Outre ce peuple suisse qui a accepté en votation populaire les accords de Schengen/Dublin et la loi fédérale sur les étrangers, divers acteurs sont mis en place autour de ceux qu'on appelle les "NEM" (non entrée en matière), et l'auteure les dessine tour à tour. Il y a évidemment la police, chargée de faire appliquer les lois, quitte à se montrer sourcilleuse. Il y a aussi les bénévoles, dont l'écrivaine montre le côté ambivalent: il y a certes là la bonne volonté sincère d'aider, en donnant des cours de langues ou en organisant des animations, mais aussi la forte tentation, pour les personnages, de plaquer leur propre vision du monde sur ces migrants, voire de les mettre sur un piédestal. Au-delà de la musique de Karen Blixen qui baigne "Le Gris du Gabon", cette volonté se traduit par l'usage récurrent du terme "prince", varié dans ses contextes, pour désigner les personnes issues d'Erythrée ou d'ailleurs. Cela, jusqu'à une idylle entre un migrant et une Suissesse, qui annonce "Un roi", roman suivant de l'écrivaine (Grasset, 2011).

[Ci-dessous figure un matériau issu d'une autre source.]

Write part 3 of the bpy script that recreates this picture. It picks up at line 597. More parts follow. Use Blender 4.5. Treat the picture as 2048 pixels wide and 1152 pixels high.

On pourrait dès lors penser à un roman tragique au sens fort, où les légitimités solides s'affrontent jusqu'à ce que mort s'ensuive: "Antigone a raison, mais Créon n'a pas tort", comme qui dirait. Mais c'est oublier que "Le Gris du Gabon" se positionne justement comme un roman engagé, qui donne justement tort à Créon - à savoir au pouvoir politique sans visage. Sans visage, oui: les politiciens cités dans ce roman ne sont jamais nommés (même si on les reconnaît: Christoph Blocher, Silvio Berlusconi, Barack Obama). Il y a même une certaine gourmandise, de la part de l'auteure, à montrer les travers des politiciens du bord xénophobe, à l'instar du conseiller d'État Victor Frey. Soit! Le lecteur regrettera cependant d'avoir l'impression, régulièrement, que l'écrivaine lui fait la leçon, par exemple en lui rappelant que la Suisse a aussi exporté ses pauvres autrefois et ferait donc mieux de faire preuve de moins d'arrogance (p. 116 et suivantes), qu'elle se montre intrusive lorsqu'il est question de mariage mixte, ou en donnant à entendre des conversations floues où s'épanche la crainte de l'étranger: toute crainte n'est-elle pas légitime?
La force de "Le Gris du Gabon" ne réside donc certainement pas dans ce ton pénible de donneur de leçons, qui affaiblit sa dimension tragique. Elle s'exprime bien davantage dans le contraste choquant entre une certaine misère, réelle, celle des migrants sincères, et l'importance que nos sociétés occidentales accordent volontiers à des choses futiles: en somme, l'écrivaine montre un monde où des individus sont disposés à investir du temps et de l'argent pour faire vivre un animal domestique, en l'occurrence un perroquet d'une intelligence particulièrement marquée (un gris du Gabon a fait l'actu dernièrement, soit dit en passant) vu comme le parangon d'une richesse indécente, mais n'ouvre guère son coeur pour ses frères humains. C'est sans doute un peu la même chose, mais il y a façon de le dire...
Corinne Desarzens, Le Gris du Gabon, Vevey, L'Aire, 2010.
Aucun commentaire:
Enregistrer un commentaire
Allez-y, lâchez-vous!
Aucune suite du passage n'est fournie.